* **Provided data**:
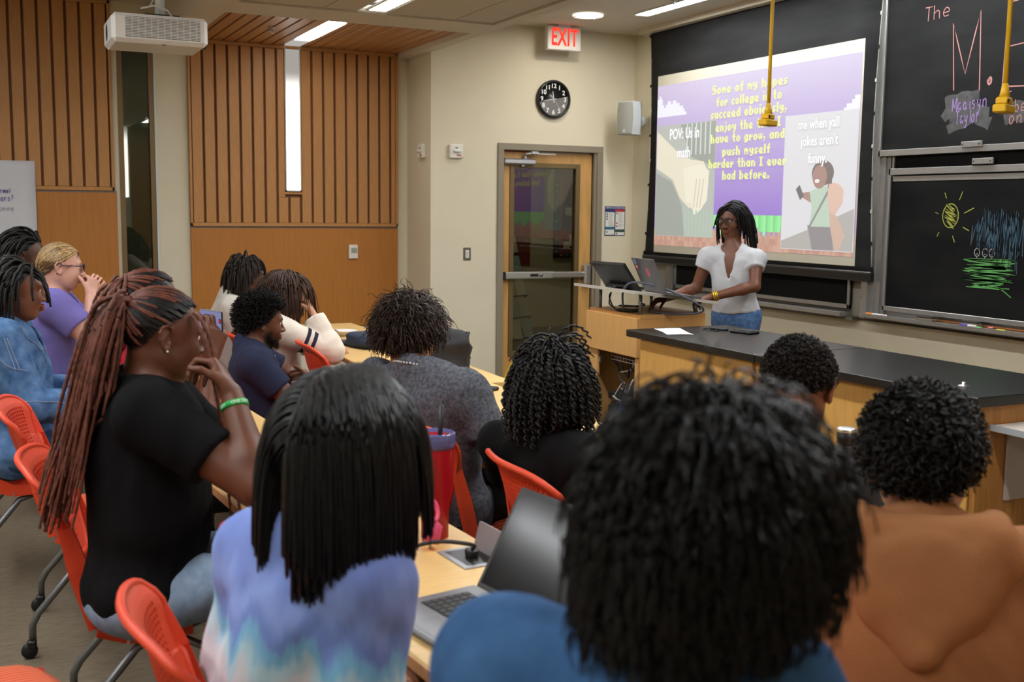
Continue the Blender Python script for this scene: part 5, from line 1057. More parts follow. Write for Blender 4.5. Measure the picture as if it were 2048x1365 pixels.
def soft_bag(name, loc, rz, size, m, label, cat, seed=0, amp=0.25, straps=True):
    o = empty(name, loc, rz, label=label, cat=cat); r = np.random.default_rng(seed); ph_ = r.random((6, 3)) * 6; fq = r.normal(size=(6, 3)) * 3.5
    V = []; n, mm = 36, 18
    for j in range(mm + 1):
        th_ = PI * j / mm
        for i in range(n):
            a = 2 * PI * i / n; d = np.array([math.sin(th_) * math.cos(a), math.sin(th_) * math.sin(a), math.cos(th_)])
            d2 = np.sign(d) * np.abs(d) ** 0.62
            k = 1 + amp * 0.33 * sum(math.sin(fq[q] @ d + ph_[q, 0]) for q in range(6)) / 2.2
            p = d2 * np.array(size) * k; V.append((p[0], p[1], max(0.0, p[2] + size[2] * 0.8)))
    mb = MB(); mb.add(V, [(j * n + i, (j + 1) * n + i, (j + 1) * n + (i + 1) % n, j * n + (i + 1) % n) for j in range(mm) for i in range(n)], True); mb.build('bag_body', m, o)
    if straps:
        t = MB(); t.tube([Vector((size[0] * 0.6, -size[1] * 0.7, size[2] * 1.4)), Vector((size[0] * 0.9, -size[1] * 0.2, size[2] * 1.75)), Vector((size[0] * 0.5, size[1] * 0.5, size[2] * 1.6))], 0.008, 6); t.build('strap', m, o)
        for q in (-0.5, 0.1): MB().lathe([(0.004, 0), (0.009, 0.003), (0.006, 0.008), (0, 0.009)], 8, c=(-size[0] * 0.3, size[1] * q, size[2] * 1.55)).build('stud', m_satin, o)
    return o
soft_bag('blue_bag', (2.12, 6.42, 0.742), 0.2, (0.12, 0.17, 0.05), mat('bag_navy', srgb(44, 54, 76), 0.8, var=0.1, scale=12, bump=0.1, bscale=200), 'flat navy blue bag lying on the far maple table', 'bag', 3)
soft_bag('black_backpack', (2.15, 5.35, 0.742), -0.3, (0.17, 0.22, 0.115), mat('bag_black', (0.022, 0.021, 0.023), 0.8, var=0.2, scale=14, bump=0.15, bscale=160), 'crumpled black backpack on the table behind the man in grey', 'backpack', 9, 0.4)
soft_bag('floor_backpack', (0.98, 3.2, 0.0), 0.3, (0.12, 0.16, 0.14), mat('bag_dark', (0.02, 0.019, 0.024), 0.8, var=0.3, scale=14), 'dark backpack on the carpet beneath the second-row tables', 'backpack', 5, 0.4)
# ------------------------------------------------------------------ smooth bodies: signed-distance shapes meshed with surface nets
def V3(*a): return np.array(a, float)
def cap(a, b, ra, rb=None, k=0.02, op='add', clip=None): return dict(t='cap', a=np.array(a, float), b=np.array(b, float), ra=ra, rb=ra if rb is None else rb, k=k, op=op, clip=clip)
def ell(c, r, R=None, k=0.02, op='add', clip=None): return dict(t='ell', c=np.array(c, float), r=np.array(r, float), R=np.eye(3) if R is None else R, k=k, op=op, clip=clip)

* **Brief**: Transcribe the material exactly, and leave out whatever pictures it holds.

* **Task result**:
Continue the Blender Python script for this scene: part 5, from line 1057. More parts follow. Write for Blender 4.5. Measure the picture as if it were 2048x1365 pixels.
def soft_bag(name, loc, rz, size, m, label, cat, seed=0, amp=0.25, straps=True):
    o = empty(name, loc, rz, label=label, cat=cat); r = np.random.default_rng(seed); ph_ = r.random((6, 3)) * 6; fq = r.normal(size=(6, 3)) * 3.5
    V = []; n, mm = 36, 18
    for j in range(mm + 1):
        th_ = PI * j / mm
        for i in range(n):
            a = 2 * PI * i / n; d = np.array([math.sin(th_) * math.cos(a), math.sin(th_) * math.sin(a), math.cos(th_)])
            d2 = np.sign(d) * np.abs(d) ** 0.62
            k = 1 + amp * 0.33 * sum(math.sin(fq[q] @ d + ph_[q, 0]) for q in range(6)) / 2.2
            p = d2 * np.array(size) * k; V.append((p[0], p[1], max(0.0, p[2] + size[2] * 0.8)))
    mb = MB(); mb.add(V, [(j * n + i, (j + 1) * n + i, (j + 1) * n + (i + 1) % n, j * n + (i + 1) % n) for j in range(mm) for i in range(n)], True); mb.build('bag_body', m, o)
    if straps:
        t = MB(); t.tube([Vector((size[0] * 0.6, -size[1] * 0.7, size[2] * 1.4)), Vector((size[0] * 0.9, -size[1] * 0.2, size[2] * 1.75)), Vector((size[0] * 0.5, size[1] * 0.5, size[2] * 1.6))], 0.008, 6); t.build('strap', m, o)
        for q in (-0.5, 0.1): MB().lathe([(0.004, 0), (0.009, 0.003), (0.006, 0.008), (0, 0.009)], 8, c=(-size[0] * 0.3, size[1] * q, size[2] * 1.55)).build('stud', m_satin, o)
    return o
soft_bag('blue_bag', (2.12, 6.42, 0.742), 0.2, (0.12, 0.17, 0.05), mat('bag_navy', srgb(44, 54, 76), 0.8, var=0.1, scale=12, bump=0.1, bscale=200), 'flat navy blue bag lying on the far maple table', 'bag', 3)
soft_bag('black_backpack', (2.15, 5.35, 0.742), -0.3, (0.17, 0.22, 0.115), mat('bag_black', (0.022, 0.021, 0.023), 0.8, var=0.2, scale=14, bump=0.15, bscale=160), 'crumpled black backpack on the table behind the man in grey', 'backpack', 9, 0.4)
soft_bag('floor_backpack', (0.98, 3.2, 0.0), 0.3, (0.12, 0.16, 0.14), mat('bag_dark', (0.02, 0.019, 0.024), 0.8, var=0.3, scale=14), 'dark backpack on the carpet beneath the second-row tables', 'backpack', 5, 0.4)
# ------------------------------------------------------------------ smooth bodies: signed-distance shapes meshed with surface nets
def V3(*a): return np.array(a, float)
def cap(a, b, ra, rb=None, k=0.02, op='add', clip=None): return dict(t='cap', a=np.array(a, float), b=np.array(b, float), ra=ra, rb=ra if rb is None else rb, k=k, op=op, clip=clip)
def ell(c, r, R=None, k=0.02, op='add', clip=None): return dict(t='ell', c=np.array(c, float), r=np.array(r, float), R=np.eye(3) if R is None else R, k=k, op=op, clip=clip)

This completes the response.